My sinuses and throat are inflamed from my cold in a way that means hot showers make them worse, not better. It is not the natural order of the universe.
Update: it’s 8 and I’m still awake. Fuuuuuuuccccck.
Kind of a bigger complaint, but I think I need a new career. But that sounds like a lot of work and I’m spoiled by my current career in some very tangible ways that are hard to let go of.
Plus I really don’t quite know yet what I want to do.
I woke up to a fraud alert on my credit card, and the dust hasn’t even settled from last week’s checking account fraud.
Content warning: another fucking shooting.
Summary
I woman in the El Paso shooting died protecting her 3 month old baby. The baby’s dad also died. They were on their way home to host a birthday party for their 6 year old.
What the fuck. What the everloving fuck.
It is a big complaint. The biggest. It is a complaint about the unfairness of violence. I haven’t processed this latest horror yet. My heart goes out to everyone.
I don’t know how to process it. It’s horror upon horror, and there’s no pretending that it won’t happen again soon, in a newly horrifying way.
Well… after that yeah, this is truly a tiny complaint.
I was going on a walk and forgot my water, so I had to come home and cut my walk short
Hey so can… stuff like this have like a CW? I don’t mean to sound rude, I’m just in a place where I need to be careful about the information I’m consuming. When I click into a thread like this, I expect flippant or whatever. I don’t want to put on my armor first you know? Thanks dude.
Sorry dude.
Same. I’ve been trying to limit hearing about the shootings because it’s a back to school weekend so I assume families were impacted, but I can’t deal.
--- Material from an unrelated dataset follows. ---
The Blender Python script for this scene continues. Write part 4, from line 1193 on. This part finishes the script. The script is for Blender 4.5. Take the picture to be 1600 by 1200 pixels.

There was a bunch of thunder but no rain.
Also this was not the right thread to read instead of my body-horror YA novel before bed
My sinuses are throbbing and grossssss.
I made some healthy muffins to eat before I run and you can taste the healthy.
I left it too long between meals. Uuughrrrhhhg.
I need a shower and food but I am stuck under a cat.
Two of the four peaches I bought yesterday have gone missing.
A contractor was supposed to show up at 8. It is now 8:22 and I’m going to be late for work.
And with my low motivation, this feels like an excuse to just call out of work altogether today.
When I take melatonin at night, it’s basically impossible for me to get up the next morning.